Does bilingualism help a child’s cognitive development? This issue has been a hotly contested debate over the decades among language researchers, educationalists, psychologists and sociologists.

Early studies believed bilingualism had detrimental effects on children’s cognitive development, such as weaker linguistic skills, mental confusion, lower IQ scores, academic retardation, and etc.

Under the scrutiny of contemporary scientists, these previous studies turned out to be problematic, due to their poor methodology, for example, not taking into account such vital factors as socio-economic status, age, gender, school history and etc.

It was not until the early 1960s a turning point was reached in the way that bilingualism and its positive effects on cognition were viewed. Several studies lend support to bilingual children demonstrate higher levels of meta-linguistic awareness, which involves the ability to think flexibly and abstractly about language, and thus have higher abilities to analyze linguistic input.

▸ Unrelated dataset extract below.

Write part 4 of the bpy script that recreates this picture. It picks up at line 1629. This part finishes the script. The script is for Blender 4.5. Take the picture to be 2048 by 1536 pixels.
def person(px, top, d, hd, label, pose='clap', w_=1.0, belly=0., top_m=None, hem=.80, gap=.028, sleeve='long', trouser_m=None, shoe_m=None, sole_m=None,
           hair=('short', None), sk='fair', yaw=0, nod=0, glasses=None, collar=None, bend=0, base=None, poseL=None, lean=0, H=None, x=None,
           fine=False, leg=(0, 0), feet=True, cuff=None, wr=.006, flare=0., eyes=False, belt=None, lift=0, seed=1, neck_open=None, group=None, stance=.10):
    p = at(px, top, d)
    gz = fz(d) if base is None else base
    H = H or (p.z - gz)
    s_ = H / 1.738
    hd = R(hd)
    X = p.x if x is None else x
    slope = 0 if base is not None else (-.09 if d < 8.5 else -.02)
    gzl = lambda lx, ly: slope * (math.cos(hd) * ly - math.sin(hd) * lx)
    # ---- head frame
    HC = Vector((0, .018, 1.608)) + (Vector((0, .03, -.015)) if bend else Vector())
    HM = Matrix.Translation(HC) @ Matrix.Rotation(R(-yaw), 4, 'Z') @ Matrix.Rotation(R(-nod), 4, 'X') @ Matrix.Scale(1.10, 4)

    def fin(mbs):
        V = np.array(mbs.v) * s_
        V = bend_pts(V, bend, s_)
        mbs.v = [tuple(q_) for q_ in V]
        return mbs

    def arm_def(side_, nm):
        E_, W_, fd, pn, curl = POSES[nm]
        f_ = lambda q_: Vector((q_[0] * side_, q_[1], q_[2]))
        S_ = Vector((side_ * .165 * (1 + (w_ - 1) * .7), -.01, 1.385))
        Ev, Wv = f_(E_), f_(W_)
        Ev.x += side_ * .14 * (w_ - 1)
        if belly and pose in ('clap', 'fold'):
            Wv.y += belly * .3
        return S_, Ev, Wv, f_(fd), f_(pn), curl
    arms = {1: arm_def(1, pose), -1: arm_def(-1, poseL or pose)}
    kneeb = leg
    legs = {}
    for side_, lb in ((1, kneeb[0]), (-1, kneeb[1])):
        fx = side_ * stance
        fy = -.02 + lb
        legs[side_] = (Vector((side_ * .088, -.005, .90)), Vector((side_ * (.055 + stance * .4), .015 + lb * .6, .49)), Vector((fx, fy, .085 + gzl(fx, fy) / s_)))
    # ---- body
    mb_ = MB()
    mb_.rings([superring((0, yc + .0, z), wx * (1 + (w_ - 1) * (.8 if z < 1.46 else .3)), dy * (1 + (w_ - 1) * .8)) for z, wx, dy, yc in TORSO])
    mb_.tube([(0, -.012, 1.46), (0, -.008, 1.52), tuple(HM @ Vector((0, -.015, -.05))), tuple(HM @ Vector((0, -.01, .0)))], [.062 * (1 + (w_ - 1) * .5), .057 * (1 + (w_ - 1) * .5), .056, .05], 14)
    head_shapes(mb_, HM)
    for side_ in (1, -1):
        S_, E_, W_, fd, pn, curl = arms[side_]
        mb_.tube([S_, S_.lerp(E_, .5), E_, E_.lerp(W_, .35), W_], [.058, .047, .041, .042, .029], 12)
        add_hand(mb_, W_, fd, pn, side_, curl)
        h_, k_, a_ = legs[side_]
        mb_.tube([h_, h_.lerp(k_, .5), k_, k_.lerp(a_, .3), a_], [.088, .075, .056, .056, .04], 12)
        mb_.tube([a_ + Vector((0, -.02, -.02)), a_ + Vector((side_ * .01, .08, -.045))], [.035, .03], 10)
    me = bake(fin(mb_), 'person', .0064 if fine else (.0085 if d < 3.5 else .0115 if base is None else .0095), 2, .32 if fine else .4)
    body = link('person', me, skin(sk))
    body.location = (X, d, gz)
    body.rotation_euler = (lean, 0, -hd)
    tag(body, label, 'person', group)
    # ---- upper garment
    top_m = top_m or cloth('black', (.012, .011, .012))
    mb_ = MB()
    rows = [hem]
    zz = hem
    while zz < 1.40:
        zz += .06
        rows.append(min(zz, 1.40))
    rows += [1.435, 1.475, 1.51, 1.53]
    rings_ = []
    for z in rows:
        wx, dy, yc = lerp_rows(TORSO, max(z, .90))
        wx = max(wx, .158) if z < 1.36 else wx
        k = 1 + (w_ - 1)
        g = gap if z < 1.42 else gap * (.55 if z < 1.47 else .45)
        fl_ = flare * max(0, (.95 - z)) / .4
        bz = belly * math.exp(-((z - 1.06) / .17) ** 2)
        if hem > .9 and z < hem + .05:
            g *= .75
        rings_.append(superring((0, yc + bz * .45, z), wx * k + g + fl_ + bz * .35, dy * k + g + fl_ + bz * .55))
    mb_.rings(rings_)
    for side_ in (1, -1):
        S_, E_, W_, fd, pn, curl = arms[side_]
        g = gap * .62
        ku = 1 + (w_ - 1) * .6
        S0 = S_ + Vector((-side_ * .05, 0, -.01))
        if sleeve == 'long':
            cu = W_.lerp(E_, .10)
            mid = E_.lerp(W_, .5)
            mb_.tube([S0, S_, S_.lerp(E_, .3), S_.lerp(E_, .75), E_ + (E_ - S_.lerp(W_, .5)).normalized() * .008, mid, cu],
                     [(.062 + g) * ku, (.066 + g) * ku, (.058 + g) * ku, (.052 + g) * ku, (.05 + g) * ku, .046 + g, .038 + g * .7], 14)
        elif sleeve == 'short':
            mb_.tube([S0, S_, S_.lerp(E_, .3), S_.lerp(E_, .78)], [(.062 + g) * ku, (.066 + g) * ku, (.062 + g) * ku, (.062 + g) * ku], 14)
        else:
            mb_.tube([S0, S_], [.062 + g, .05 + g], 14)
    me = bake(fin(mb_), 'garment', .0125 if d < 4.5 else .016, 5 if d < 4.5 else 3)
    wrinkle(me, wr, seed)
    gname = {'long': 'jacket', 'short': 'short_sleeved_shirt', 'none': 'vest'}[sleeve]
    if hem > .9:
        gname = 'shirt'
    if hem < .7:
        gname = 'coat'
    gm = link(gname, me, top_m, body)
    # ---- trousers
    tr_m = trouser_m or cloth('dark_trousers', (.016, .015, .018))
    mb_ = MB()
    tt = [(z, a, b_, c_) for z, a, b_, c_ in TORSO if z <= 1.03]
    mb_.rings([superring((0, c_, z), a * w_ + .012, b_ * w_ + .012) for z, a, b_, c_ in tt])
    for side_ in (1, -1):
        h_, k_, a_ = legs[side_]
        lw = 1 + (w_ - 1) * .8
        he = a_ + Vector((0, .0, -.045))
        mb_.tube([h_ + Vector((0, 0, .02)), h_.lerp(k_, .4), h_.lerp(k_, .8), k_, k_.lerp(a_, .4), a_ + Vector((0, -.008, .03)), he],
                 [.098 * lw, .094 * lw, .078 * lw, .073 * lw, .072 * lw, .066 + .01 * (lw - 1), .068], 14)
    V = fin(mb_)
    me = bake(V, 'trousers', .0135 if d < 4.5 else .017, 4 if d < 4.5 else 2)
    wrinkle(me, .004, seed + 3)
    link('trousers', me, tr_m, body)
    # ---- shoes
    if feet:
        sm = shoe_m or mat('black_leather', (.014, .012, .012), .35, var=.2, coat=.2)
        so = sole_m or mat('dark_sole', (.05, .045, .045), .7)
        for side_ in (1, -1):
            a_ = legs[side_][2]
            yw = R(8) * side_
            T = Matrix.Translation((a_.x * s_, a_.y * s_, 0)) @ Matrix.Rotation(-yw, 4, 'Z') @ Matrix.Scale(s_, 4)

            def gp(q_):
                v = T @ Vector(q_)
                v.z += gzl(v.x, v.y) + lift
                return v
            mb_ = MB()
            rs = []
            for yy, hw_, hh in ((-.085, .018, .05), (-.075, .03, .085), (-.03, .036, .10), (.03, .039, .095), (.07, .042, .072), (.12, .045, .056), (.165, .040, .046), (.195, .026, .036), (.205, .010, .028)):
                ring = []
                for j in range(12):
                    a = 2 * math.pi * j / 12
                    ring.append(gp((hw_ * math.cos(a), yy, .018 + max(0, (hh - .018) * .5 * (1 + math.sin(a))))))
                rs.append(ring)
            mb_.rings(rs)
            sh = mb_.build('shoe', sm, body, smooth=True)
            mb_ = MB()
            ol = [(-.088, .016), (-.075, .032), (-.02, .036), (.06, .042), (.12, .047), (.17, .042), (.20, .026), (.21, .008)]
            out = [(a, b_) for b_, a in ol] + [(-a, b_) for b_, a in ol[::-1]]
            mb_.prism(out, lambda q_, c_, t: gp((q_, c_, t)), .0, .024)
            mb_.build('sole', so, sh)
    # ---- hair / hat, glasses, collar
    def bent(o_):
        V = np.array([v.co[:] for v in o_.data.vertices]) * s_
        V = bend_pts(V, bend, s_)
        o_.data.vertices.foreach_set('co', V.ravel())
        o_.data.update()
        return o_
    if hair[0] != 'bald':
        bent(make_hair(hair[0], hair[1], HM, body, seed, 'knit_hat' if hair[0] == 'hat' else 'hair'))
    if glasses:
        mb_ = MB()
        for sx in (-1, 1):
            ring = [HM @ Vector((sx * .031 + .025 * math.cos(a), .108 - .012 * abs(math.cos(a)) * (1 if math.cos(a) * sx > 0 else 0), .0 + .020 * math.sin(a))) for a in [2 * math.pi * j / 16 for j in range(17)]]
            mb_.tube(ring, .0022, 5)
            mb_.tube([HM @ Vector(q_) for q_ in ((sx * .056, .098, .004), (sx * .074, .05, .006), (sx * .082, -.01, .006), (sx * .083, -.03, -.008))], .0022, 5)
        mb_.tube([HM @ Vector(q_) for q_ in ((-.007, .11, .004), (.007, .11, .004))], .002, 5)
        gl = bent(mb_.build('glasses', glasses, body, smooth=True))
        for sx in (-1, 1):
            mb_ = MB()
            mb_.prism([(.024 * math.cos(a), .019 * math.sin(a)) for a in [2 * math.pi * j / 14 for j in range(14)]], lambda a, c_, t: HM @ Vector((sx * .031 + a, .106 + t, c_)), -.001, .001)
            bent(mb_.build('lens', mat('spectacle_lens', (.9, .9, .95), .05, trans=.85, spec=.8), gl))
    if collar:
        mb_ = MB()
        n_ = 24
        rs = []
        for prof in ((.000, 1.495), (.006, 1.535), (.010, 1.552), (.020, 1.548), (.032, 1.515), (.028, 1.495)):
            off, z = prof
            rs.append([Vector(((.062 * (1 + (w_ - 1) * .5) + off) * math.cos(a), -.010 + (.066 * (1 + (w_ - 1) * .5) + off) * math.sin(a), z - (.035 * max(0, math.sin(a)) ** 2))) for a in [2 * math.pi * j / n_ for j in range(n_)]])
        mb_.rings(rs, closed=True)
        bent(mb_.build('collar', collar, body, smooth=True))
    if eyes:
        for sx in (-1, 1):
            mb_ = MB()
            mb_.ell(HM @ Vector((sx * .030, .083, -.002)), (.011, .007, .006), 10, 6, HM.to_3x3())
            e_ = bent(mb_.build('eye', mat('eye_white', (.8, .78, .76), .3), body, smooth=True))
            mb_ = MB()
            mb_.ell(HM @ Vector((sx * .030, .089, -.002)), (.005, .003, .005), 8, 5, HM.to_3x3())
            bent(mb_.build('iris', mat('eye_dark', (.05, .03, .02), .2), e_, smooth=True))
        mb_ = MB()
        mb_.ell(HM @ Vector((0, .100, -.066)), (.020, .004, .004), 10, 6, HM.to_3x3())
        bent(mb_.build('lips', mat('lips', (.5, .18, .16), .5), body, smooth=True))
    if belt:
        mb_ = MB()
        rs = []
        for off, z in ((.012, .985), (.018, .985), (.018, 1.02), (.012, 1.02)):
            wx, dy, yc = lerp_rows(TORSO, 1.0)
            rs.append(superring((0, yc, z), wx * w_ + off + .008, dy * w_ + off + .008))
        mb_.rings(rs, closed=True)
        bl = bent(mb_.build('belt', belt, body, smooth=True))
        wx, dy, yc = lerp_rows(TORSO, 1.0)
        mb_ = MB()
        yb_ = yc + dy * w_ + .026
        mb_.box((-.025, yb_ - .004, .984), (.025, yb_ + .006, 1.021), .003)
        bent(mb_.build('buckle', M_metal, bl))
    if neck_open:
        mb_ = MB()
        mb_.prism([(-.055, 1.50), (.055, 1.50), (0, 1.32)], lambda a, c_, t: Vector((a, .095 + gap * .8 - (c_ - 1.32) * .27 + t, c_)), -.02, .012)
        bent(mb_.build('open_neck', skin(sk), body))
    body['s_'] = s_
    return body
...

Moreover, research appears to suggest a positive relationship between bilingualism and a wide range of other cognitive measures, including superior performance on concept formation tasks (Bain, 1974), enhanced ability to restructure perceptual solutions (Balkan, 1970), stronger performances in rule discovery tasks (Bain, 1975), greater verbal ability and verbal intelligence (Bruck, Lambert, and Tucker, 1974; Hakuta, 1986; Weatherford, 1986), precocious levels of divergent thinking and creativity (Cummins & Gulutsan, 1974; Bamford and Mizokawa, 1991), and higher levels of cognitive development at an earlier age reached by bilingual children than their monolingual peers (Hamayan, 1986).

Besides, a bilingual’s unique access to two cultures enables them a wider range of perspectives and experiences than monolinguals, enhancing the possibility they think from different points of view.

Overall, with increasing attention to testing criteria and content, in more recent years scientists have overwhelmingly concluded that bilingualism per se does not have any negative effects on cognition.

Instead, the opposite increasingly appears to be the case; that high levels of bilingualism have accelerating effects on children’s cognitive development.

So, I got my information confirmed: bilingual education in early childhood DOES improve baby’s cognitive development. It is a case of one stone and two birds. Why not? Go for it!